La conversation embraye rapidement sur la Bible, érigée en règle de vie par Tabitha’s place. Enthousiastes, les G. repartent avec une carte de visite. On leur fait part d’un prochain salon à Grenoble. La famille y retourne. On les appelle « frères et soeurs », au père cordonnier, on explique que la communauté a besoin d’hommes de valeurs et qu’il pourrait y jouer un rôle important. Les G. sont ferrés et repartent avec une invitation à passer trois jours à Sus, pour voir. Ils feront le voyage courant 98.

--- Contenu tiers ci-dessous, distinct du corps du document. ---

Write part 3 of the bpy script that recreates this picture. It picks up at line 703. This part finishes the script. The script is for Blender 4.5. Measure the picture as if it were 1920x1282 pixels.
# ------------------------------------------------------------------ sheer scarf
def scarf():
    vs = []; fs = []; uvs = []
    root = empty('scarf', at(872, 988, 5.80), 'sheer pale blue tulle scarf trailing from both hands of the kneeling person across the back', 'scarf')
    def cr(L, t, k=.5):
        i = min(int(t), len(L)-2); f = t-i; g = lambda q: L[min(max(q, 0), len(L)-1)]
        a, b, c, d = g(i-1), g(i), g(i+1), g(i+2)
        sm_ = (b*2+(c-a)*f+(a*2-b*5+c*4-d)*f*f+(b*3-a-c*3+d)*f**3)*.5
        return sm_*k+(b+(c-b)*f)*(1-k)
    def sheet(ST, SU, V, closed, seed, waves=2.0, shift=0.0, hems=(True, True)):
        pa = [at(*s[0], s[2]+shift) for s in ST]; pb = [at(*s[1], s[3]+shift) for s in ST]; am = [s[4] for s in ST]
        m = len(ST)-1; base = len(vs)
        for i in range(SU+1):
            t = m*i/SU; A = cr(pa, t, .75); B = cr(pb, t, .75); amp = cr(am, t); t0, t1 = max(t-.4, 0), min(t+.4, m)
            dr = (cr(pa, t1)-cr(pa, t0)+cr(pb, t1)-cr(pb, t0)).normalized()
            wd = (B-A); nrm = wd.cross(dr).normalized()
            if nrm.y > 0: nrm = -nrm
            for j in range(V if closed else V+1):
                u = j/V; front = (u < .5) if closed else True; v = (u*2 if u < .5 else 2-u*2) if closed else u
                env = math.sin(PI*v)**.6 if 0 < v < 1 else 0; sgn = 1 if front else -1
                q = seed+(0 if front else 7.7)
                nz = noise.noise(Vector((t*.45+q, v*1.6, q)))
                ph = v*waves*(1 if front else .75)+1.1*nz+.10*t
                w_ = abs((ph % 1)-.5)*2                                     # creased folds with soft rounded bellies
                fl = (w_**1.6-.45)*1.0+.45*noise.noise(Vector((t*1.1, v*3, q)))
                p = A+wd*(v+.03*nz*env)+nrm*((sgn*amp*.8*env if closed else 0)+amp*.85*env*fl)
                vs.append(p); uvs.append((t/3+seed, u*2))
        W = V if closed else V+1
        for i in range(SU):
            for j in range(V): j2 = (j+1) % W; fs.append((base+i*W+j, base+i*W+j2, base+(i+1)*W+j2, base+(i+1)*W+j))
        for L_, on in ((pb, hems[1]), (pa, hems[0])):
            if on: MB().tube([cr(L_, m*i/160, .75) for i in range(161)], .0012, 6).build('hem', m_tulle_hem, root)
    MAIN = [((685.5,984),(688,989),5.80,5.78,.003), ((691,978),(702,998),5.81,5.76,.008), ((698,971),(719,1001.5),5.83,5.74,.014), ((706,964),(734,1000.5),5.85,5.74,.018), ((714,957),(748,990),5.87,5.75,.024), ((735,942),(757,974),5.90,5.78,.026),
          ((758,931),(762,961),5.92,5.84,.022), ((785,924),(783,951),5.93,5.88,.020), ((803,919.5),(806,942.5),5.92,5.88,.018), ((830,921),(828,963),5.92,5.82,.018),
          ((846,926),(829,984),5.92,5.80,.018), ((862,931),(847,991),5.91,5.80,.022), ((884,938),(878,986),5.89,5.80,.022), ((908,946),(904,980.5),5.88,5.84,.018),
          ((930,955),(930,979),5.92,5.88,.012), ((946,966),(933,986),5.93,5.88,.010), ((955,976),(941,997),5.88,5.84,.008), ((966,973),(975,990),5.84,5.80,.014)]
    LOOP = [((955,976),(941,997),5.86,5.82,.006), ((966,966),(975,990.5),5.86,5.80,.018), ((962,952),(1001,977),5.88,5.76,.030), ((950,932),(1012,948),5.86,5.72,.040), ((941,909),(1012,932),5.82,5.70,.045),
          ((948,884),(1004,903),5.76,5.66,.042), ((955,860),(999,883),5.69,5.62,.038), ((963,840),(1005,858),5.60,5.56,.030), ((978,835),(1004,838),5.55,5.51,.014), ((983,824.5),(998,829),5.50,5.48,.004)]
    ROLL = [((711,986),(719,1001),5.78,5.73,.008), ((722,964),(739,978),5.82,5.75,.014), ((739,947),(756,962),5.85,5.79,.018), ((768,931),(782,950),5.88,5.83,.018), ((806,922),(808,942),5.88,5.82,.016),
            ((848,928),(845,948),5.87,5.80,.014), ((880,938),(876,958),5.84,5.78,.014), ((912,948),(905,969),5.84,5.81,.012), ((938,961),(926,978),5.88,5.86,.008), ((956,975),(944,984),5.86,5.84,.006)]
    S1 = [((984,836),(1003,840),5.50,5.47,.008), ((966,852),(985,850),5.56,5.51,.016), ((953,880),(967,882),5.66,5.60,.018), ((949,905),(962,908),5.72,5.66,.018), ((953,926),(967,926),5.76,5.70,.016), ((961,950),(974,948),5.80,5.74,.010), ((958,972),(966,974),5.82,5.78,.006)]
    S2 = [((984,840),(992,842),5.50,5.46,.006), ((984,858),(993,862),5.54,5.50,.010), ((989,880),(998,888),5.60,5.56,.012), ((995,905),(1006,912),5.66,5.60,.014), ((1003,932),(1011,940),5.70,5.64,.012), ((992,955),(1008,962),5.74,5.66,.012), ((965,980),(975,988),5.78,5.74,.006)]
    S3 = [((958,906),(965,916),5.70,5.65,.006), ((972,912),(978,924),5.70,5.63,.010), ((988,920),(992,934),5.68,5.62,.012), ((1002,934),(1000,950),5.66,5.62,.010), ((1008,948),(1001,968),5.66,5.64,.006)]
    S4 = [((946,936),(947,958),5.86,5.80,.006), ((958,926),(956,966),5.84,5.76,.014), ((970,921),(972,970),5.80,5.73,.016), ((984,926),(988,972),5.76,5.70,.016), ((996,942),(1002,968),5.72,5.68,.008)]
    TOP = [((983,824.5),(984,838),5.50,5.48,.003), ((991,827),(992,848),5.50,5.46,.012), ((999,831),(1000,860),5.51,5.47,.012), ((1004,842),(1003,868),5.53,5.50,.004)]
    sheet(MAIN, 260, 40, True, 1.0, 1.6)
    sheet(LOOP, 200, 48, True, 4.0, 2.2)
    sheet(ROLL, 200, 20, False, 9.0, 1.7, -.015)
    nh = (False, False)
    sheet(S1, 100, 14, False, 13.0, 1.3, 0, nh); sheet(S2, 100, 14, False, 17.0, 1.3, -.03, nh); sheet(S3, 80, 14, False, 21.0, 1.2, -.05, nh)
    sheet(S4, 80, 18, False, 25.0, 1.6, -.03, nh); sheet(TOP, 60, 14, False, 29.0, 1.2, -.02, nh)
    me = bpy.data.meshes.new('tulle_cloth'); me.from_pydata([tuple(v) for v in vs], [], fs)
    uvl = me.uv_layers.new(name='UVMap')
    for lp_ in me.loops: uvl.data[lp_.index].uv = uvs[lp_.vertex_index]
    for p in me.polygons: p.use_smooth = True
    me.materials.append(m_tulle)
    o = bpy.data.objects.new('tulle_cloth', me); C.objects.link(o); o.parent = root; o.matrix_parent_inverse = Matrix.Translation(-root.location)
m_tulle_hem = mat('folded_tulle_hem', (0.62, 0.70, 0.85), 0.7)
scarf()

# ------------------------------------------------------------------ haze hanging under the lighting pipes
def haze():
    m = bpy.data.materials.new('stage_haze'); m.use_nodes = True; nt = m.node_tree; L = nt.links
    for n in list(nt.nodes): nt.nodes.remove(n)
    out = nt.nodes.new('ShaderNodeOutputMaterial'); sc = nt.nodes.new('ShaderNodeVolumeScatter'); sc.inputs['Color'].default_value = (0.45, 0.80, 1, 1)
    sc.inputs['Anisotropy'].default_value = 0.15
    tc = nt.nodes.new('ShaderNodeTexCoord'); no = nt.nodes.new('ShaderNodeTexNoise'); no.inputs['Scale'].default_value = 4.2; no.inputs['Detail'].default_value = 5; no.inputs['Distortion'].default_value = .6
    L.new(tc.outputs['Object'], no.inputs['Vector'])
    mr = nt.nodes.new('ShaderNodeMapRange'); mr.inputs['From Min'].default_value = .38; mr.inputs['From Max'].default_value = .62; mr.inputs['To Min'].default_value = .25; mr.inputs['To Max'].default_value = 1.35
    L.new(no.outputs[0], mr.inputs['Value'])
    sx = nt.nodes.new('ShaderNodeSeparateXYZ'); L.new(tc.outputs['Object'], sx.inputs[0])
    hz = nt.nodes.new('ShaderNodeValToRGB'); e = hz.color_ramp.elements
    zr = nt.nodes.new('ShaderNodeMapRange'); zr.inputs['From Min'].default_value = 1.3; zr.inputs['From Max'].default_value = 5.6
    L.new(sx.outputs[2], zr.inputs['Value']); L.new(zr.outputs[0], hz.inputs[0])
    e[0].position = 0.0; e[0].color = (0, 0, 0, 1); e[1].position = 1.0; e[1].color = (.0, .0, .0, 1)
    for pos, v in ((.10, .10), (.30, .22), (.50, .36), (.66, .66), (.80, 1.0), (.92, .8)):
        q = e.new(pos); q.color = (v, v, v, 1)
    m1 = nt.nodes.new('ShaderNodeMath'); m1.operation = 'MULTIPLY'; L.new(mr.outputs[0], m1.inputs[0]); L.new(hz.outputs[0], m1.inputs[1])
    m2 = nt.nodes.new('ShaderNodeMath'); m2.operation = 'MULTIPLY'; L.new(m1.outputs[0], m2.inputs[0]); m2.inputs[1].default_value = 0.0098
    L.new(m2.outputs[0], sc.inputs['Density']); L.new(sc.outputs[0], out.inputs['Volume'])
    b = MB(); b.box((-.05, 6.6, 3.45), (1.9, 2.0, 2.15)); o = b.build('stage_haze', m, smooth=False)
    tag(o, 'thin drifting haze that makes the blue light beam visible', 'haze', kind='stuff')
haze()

L’accueil est chaleureux. On insiste sur le partage. Le père est emballé, il restera un jour de plus. Quant à la famille, elle se fait baptiser. Très vite, elle viendra s’installer en Béarn. Très vite, elle se pliera à la vie communautaire. Les hommes et les femmes sont séparés, les enfants sont élevés par la communauté, non plus par les parents. « L’identification au groupe annihile et remplace les valeurs morales antérieures. Ils se sont retrouvés dépossédés d’eux-mêmes et de leurs biens », explique l’avocate.
Se considérant comme libérés des contraintes matérielles, les G. cèdent leur appartement, leur maison et se plient à la vie à Sus : nourriture frugale, prière, châtiments corporels infligés aux enfants. Fin 2004, ils doivent se rendre à une réunion familiale, dans le Sud-Est de la France. À leur retour, ils seront mis en quarantaine. Une période au cours de laquelle ils commencent à ouvrir les yeux. Ils décideront de quitter la secte, en fuyant avec leurs quatre enfants (dont un est né pendant qu’ils vivaient à Sus). Les G. tentent aujourd’hui de se reconstruire. Ils ont toute une vie à réapprendre.